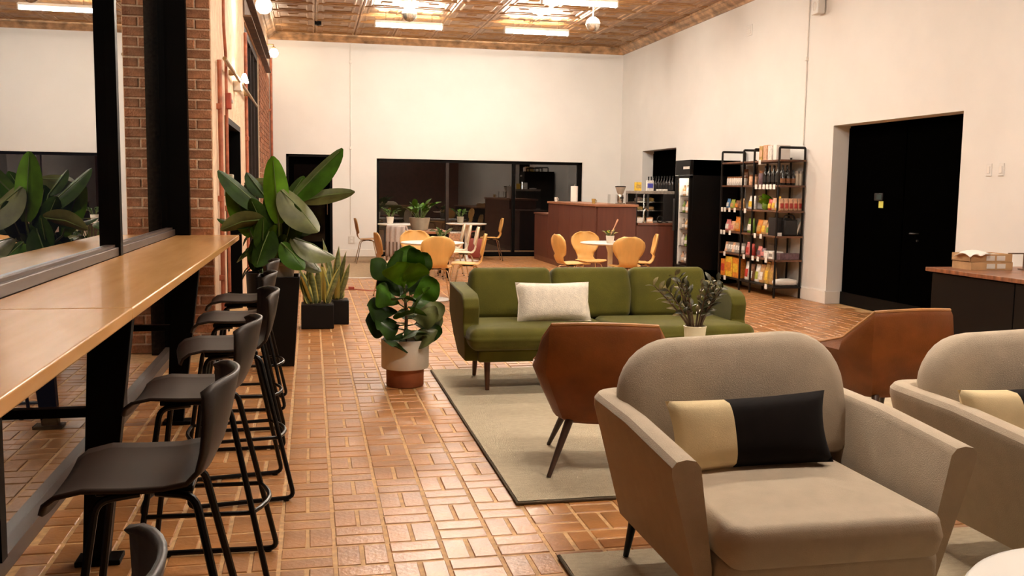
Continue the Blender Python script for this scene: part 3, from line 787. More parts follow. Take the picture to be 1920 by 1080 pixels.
def two_tone_pillow(label, loc, rz, tilt):
    t = thing('two_tone_pillow', label, 'pillow', loc, 0, 'two tone pillows'); t.rotation_euler = (math.radians(-16), tilt, rz)
    for nm, m, a, b in (('cream_panel', 'cream_cloth', 0, .36), ('dark_panel', 'black_cloth', .36, 1)):
        o = pillow_mb(.60, .255, .15, a, b).build(nm, m, t, ang=180); o.location = (0, 0, .128)
    return t
two_tone_pillow('cream and black lumbar pillow on the grey armchair shown whole', (1.51, 2.99, .440 + RZ), -.03, math.radians(-2.5))
two_tone_pillow('cream and black lumbar pillow on the grey armchair cut by the frame edge', (2.62, 2.96, .445 + RZ), .05, math.radians(0))

# ---- tan leather tub chairs, backs to the camera; local +y is the sitting direction
def make_tub(label, loc, rz):
    t = thing('leather_tub_chair', label, 'armchair', loc, rz, 'tan leather tub chairs')
    # outline of the back panel (x, z), flat hexagon with soft corners
    # shell lofted around the seat: plan angle a from the left arm front, around the back, to the right arm front
    S = [(-.300, .27), (-.325, .12), (-.325, -.06), (-.305, -.17), (-.262, -.245), (-.13, -.275), (0, -.282), (.13, -.275), (.262, -.245), (.305, -.17), (.325, -.06), (.325, .12), (.300, .27)]
    top = [.50, .53, .58, .668, .744, .752, .755, .752, .744, .668, .58, .53, .50]
    rings = []
    for (x, y), zt in zip(S, top):
        d = Vector((x, y - .02)).normalized()
        def at(f, off, z): return (x * f + d.x * off, (y - .02) * f + .02 + d.y * off, z)
        zb = .235
        rings.append([at(.60, .0, zb), at(.74, .004, zb + .03), at(.92, .006, zb + .16), at(1.05, .012, .51), at(1.0, .012, zt - .03), at(.985, .008, zt - .006), at(.965, -.012, zt), at(.95, -.030, zt - .012), at(.98, -.045, .51), at(.88, -.045, .42), at(.58, -.02, .33)])
    MB().rings(rings).build('shell', 'leather', t, ang=60, bev=.004, seg=2)
    # light piped rim
    rim = []
    for (x, y), zt in zip(S, top):
        f = .975; rim.append((x * f, (y - .02) * f + .02, zt + .001))
    MB().tube(rim, .011, 8).build('rim', 'leather_edge', t)
    MB().soft(0, .02, .405, .52, .52, .13, rc=.10, re=.05, crown=.02).build('seat_cushion', 'leather', t, ang=180)
    b = MB(); b.rings([[(x * .64, (y - .02) * .64 + .02, z) for x, y in S] for z in (.236, .36)]); b.build('base', 'leather', t, bev=.012)
    for x in (-1, 1):
        for y in (-1, 1): MB().tube([(x * .16, y * .16, .26), (x * .262, y * .30, 0)], [.022, .011], 12).build('leg', 'dark_wood', t)
    return t
lc = make_tub('tan leather tub chair behind the grey armchair shown whole, its back turned', (1.455, 4.62, RZ), math.radians(-14))
copy_tree(lc, (3.30, 4.98, RZ), math.radians(6), 'tan leather tub chair between the two grey armchairs, only its back showing')

# ---- coffee table and ZZ plant, side table
t = thing('coffee_table', 'round cream coffee table before the green sofa, mostly hidden', 'coffee table', (2.42, 5.50, RZ))
MB().lathe([(.40, .387), (.415, .393), (.42, .405), (.415, .417), (.40, .420)], 48).build('top', 'cream_gloss', t)
MB().lathe([(.25, 0), (.26, .012), (.05, .03), (.035, .06), (.035, .36), (.10, .387)], 32).build('pedestal', 'cream_gloss', t)
t = thing('side_table', 'white round side table in the bottom right corner', 'side table', (1.84, 1.63, RZ))
MB().lathe([(.40, .462), (.42, .468), (.43, .482), (.42, .496), (.405, .50)], 64).build('top', 'white_gloss', t)
MB().lathe([(.22, 0), (.23, .012), (.05, .03), (.03, .06), (.03, .42), (.09, .462)], 32).build('pedestal', 'white_gloss', t)

# ================================================================= PLANTS
def pot(t, prof, m, soil_z, soil_r, part='pot'):
    MB().lathe(prof, 36, cap1=False).build(part, m, t)
    MB().lathe([(soil_r, soil_z - .03), (soil_r, soil_z), (.001, soil_z + .012)], 28).build('soil', 'soil', t, ang=180)
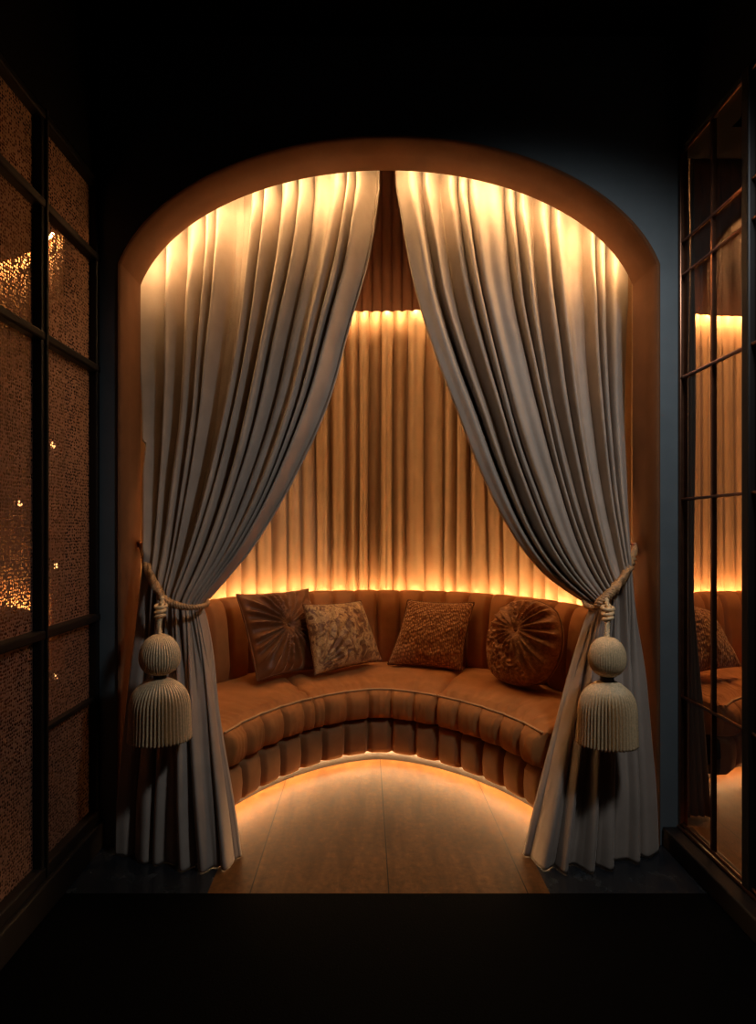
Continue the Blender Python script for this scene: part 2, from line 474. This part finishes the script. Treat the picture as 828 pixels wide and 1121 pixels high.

● WORK TO COMPLETE
Leave out the pictures and copy everything else in the records word for word.

● RESPONSE FOR THIS EXERCISE
Continue the Blender Python script for this scene: part 3, from line 787. More parts follow. Take the picture to be 1920 by 1080 pixels.
def two_tone_pillow(label, loc, rz, tilt):
    t = thing('two_tone_pillow', label, 'pillow', loc, 0, 'two tone pillows'); t.rotation_euler = (math.radians(-16), tilt, rz)
    for nm, m, a, b in (('cream_panel', 'cream_cloth', 0, .36), ('dark_panel', 'black_cloth', .36, 1)):
        o = pillow_mb(.60, .255, .15, a, b).build(nm, m, t, ang=180); o.location = (0, 0, .128)
    return t
two_tone_pillow('cream and black lumbar pillow on the grey armchair shown whole', (1.51, 2.99, .440 + RZ), -.03, math.radians(-2.5))
two_tone_pillow('cream and black lumbar pillow on the grey armchair cut by the frame edge', (2.62, 2.96, .445 + RZ), .05, math.radians(0))

# ---- tan leather tub chairs, backs to the camera; local +y is the sitting direction
def make_tub(label, loc, rz):
    t = thing('leather_tub_chair', label, 'armchair', loc, rz, 'tan leather tub chairs')
    # outline of the back panel (x, z), flat hexagon with soft corners
    # shell lofted around the seat: plan angle a from the left arm front, around the back, to the right arm front
    S = [(-.300, .27), (-.325, .12), (-.325, -.06), (-.305, -.17), (-.262, -.245), (-.13, -.275), (0, -.282), (.13, -.275), (.262, -.245), (.305, -.17), (.325, -.06), (.325, .12), (.300, .27)]
    top = [.50, .53, .58, .668, .744, .752, .755, .752, .744, .668, .58, .53, .50]
    rings = []
    for (x, y), zt in zip(S, top):
        d = Vector((x, y - .02)).normalized()
        def at(f, off, z): return (x * f + d.x * off, (y - .02) * f + .02 + d.y * off, z)
        zb = .235
        rings.append([at(.60, .0, zb), at(.74, .004, zb + .03), at(.92, .006, zb + .16), at(1.05, .012, .51), at(1.0, .012, zt - .03), at(.985, .008, zt - .006), at(.965, -.012, zt), at(.95, -.030, zt - .012), at(.98, -.045, .51), at(.88, -.045, .42), at(.58, -.02, .33)])
    MB().rings(rings).build('shell', 'leather', t, ang=60, bev=.004, seg=2)
    # light piped rim
    rim = []
    for (x, y), zt in zip(S, top):
        f = .975; rim.append((x * f, (y - .02) * f + .02, zt + .001))
    MB().tube(rim, .011, 8).build('rim', 'leather_edge', t)
    MB().soft(0, .02, .405, .52, .52, .13, rc=.10, re=.05, crown=.02).build('seat_cushion', 'leather', t, ang=180)
    b = MB(); b.rings([[(x * .64, (y - .02) * .64 + .02, z) for x, y in S] for z in (.236, .36)]); b.build('base', 'leather', t, bev=.012)
    for x in (-1, 1):
        for y in (-1, 1): MB().tube([(x * .16, y * .16, .26), (x * .262, y * .30, 0)], [.022, .011], 12).build('leg', 'dark_wood', t)
    return t
lc = make_tub('tan leather tub chair behind the grey armchair shown whole, its back turned', (1.455, 4.62, RZ), math.radians(-14))
copy_tree(lc, (3.30, 4.98, RZ), math.radians(6), 'tan leather tub chair between the two grey armchairs, only its back showing')

# ---- coffee table and ZZ plant, side table
t = thing('coffee_table', 'round cream coffee table before the green sofa, mostly hidden', 'coffee table', (2.42, 5.50, RZ))
MB().lathe([(.40, .387), (.415, .393), (.42, .405), (.415, .417), (.40, .420)], 48).build('top', 'cream_gloss', t)
MB().lathe([(.25, 0), (.26, .012), (.05, .03), (.035, .06), (.035, .36), (.10, .387)], 32).build('pedestal', 'cream_gloss', t)
t = thing('side_table', 'white round side table in the bottom right corner', 'side table', (1.84, 1.63, RZ))
MB().lathe([(.40, .462), (.42, .468), (.43, .482), (.42, .496), (.405, .50)], 64).build('top', 'white_gloss', t)
MB().lathe([(.22, 0), (.23, .012), (.05, .03), (.03, .06), (.03, .42), (.09, .462)], 32).build('pedestal', 'white_gloss', t)

# ================================================================= PLANTS
def pot(t, prof, m, soil_z, soil_r, part='pot'):
    MB().lathe(prof, 36, cap1=False).build(part, m, t)
    MB().lathe([(soil_r, soil_z - .03), (soil_r, soil_z), (.001, soil_z + .012)], 28).build('soil', 'soil', t, ang=180)
Continue the Blender Python script for this scene: part 2, from line 474. This part finishes the script. Treat the picture as 828 pixels wide and 1121 pixels high.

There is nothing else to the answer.